Sen. Bill Cassidy (R-La.) criticized Russian President Vladimir Putin’s track record of killing his perceived enemies on Monday, coming as President Trump and his Cabinet studiously avoid criticizing the Russian leader as they pursue peace talks.
“Putin routinely throws people who disagree with him out of windows or blows up the planes they are in. He has not just invaded Ukraine. He is killing anyone who disagrees with him,” Cassidy wrote on the social platform X.
A number of Putin’s most high-profile political foes have ended up dead, including opposition leader Alexei Navalny, who died in prison last year, and Yevgeny Prigozhin, who died in a plane crash weeks after leading an attempted rebellion in 2023.
Last Tuesday, several Republican senators, including Cassidy and Senate Majority Leader John Thune (R-S.D.), said that Russia is solely to blame for the ongoing Ukraine-Russia conflict.
“Russia’s clearly the aggressor,” Cassidy said.
That’s not the message coming from the White House in recent days, following a hostile meeting between Trump and Ukrainian President Volodymyr Zelensky on Friday. Trump previously blamed Zelensky for Russia’s invasion, and on Friday said the Ukrainian leader is not ready for peace.
The Louisiana Republican last week responded to the U.S. vote against a U.N. resolution condemning Russia’s aggression by citing a quote from the military tribunal that oversaw the 1946 Nuremberg trials, which prosecuted Nazi war crimes.
“To initiate a war of aggression, therefore, is not only an international crime; it is the supreme international crime differing only from other war crimes in that it contains within itself the accumulated evil of the whole,” read the quote, shared by Cassidy on X.
Cassidy’s Monday morning comments in the wake of Zelensky’s high-profile trip to Washington, which descended into acrimony before the Ukrainian leader could sign a mineral rights deal with Trump.
Trump has been widely criticized by Democrats for turning against Zelensky as he seeks to warm relations with Putin.
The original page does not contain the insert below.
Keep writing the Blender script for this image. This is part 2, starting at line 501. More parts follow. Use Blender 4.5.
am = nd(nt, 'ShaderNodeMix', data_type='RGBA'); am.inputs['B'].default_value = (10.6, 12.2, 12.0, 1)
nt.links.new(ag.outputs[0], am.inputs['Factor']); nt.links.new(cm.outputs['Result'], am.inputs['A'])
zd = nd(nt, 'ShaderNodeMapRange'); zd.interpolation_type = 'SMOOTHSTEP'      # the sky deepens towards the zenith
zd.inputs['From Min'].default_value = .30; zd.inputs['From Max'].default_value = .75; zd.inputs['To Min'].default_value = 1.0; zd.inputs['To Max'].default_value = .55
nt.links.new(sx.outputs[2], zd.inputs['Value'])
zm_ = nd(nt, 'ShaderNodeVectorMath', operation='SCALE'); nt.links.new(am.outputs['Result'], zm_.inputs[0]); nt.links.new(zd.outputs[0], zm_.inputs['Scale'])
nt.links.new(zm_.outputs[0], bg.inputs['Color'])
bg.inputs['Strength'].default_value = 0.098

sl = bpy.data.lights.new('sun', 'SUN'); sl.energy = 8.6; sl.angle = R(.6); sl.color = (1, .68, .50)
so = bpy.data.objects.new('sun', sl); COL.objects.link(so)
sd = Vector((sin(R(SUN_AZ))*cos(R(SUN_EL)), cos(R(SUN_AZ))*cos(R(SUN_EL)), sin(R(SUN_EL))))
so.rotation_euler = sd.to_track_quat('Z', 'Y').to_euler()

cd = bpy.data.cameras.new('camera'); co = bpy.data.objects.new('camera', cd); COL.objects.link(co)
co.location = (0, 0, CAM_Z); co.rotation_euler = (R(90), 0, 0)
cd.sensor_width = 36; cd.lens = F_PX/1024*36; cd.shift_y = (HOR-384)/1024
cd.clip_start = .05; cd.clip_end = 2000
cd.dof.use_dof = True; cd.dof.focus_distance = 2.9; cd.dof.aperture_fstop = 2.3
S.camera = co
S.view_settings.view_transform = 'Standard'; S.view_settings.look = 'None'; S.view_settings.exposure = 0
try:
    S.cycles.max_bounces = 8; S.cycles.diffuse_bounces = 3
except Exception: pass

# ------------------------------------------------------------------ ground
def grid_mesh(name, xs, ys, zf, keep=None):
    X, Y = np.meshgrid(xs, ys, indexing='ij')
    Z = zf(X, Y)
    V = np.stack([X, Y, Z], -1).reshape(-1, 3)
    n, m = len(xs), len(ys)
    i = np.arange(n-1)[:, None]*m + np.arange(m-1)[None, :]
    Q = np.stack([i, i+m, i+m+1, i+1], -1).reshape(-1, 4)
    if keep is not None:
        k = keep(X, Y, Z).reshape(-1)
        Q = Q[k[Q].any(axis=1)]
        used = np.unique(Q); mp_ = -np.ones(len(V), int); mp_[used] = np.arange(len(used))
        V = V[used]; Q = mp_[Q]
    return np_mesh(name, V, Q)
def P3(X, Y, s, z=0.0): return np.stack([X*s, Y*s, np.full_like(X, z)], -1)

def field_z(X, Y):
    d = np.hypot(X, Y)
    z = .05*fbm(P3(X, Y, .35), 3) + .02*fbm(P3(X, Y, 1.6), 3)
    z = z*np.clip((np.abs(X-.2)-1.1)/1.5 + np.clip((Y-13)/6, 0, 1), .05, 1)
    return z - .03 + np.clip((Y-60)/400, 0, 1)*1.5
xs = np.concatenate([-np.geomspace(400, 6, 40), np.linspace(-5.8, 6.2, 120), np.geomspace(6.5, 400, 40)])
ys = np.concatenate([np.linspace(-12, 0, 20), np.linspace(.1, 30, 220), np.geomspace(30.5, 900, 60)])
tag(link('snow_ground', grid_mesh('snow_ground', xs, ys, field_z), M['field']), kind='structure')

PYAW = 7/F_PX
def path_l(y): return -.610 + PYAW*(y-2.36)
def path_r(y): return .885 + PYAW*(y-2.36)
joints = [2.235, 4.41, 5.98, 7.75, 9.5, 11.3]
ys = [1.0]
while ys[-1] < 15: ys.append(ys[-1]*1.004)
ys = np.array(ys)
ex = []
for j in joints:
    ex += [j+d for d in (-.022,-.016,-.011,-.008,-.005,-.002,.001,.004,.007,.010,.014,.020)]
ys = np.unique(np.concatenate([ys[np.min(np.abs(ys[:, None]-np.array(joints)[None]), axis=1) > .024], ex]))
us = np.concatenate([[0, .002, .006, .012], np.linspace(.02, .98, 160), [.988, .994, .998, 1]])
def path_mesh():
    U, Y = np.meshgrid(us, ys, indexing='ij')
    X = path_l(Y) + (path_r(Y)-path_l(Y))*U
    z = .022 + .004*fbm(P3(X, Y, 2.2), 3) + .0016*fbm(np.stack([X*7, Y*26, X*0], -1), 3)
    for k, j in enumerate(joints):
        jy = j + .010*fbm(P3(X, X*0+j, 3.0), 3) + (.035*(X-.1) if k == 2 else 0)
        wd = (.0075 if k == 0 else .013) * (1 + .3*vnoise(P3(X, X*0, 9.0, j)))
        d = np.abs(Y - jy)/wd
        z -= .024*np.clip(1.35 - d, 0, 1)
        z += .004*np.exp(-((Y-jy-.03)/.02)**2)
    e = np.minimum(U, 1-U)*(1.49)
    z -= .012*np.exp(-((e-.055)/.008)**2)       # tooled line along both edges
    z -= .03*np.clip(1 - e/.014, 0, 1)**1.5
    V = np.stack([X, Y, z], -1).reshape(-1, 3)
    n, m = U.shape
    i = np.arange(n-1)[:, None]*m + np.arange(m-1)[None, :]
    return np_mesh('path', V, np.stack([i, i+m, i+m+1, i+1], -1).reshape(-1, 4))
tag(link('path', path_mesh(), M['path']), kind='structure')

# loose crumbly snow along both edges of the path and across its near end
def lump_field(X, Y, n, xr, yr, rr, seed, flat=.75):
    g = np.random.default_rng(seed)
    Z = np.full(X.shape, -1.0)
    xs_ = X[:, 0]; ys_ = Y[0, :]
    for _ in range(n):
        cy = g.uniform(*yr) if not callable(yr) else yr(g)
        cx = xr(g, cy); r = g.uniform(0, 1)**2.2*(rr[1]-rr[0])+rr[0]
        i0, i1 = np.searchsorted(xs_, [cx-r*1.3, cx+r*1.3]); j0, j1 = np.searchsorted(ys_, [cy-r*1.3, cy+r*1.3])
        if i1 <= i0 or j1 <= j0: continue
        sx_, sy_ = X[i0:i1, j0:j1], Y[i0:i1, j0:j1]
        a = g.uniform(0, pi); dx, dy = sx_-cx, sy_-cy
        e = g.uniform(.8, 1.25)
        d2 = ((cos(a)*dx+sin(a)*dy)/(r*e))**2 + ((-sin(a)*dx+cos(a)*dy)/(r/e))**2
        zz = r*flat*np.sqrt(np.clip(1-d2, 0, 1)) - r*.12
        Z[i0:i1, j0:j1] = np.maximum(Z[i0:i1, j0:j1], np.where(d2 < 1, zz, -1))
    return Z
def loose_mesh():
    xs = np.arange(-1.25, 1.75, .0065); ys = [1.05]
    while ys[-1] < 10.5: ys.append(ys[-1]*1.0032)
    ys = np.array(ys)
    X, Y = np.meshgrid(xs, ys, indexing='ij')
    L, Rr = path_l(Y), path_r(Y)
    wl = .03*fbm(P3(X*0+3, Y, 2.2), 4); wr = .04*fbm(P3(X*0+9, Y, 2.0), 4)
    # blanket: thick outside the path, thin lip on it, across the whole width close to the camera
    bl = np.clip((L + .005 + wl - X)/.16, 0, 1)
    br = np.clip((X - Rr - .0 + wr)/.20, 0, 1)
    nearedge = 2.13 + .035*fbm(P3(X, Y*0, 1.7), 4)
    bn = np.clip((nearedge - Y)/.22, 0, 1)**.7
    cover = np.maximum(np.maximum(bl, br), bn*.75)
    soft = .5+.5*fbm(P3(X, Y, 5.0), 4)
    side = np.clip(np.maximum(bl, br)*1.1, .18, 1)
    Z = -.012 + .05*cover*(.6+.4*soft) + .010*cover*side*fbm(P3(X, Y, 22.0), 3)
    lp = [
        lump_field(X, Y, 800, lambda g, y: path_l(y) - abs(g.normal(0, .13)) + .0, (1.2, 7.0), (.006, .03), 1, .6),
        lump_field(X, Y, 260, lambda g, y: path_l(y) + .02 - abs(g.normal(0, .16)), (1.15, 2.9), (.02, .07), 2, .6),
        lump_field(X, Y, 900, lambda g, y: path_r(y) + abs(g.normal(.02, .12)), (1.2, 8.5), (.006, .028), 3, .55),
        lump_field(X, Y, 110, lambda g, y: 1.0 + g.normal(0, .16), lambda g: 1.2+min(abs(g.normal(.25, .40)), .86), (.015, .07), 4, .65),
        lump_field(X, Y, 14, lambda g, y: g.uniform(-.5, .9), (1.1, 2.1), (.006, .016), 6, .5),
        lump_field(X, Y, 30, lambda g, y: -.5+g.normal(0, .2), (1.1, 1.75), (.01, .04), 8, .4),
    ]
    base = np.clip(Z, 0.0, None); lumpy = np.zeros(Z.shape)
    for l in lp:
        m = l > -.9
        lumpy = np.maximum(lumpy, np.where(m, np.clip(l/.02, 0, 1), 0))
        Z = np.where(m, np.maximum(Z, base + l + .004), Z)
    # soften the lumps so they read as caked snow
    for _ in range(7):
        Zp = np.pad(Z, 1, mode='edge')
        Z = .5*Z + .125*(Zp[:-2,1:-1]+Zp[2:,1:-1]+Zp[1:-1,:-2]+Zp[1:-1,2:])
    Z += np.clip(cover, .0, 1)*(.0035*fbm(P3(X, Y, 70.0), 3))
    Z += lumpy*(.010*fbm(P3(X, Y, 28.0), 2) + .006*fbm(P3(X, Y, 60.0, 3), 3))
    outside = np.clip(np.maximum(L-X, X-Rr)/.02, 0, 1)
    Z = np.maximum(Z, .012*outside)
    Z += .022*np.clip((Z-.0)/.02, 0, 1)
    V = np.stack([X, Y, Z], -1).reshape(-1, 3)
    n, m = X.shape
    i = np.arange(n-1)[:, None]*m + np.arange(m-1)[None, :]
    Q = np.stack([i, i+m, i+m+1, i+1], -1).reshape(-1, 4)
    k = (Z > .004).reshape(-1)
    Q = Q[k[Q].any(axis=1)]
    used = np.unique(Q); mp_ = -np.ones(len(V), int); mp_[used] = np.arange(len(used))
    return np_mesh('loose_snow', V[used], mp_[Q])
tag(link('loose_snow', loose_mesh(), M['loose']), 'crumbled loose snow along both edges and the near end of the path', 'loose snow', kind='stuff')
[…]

The president has also riled former advisors and officials, with his former national security advisor, H.R. McMaster, saying the president is “being played” by Putin, as had past presidents.
Trump issued an angry response to McMaster on Monday.
“We should spend less time worrying about Putin,” Trump wrote on Truth Social.
“H.R. MCMASTER IS A WEAK AND TOTALLY INEFFECTIVE LOSER!” he added.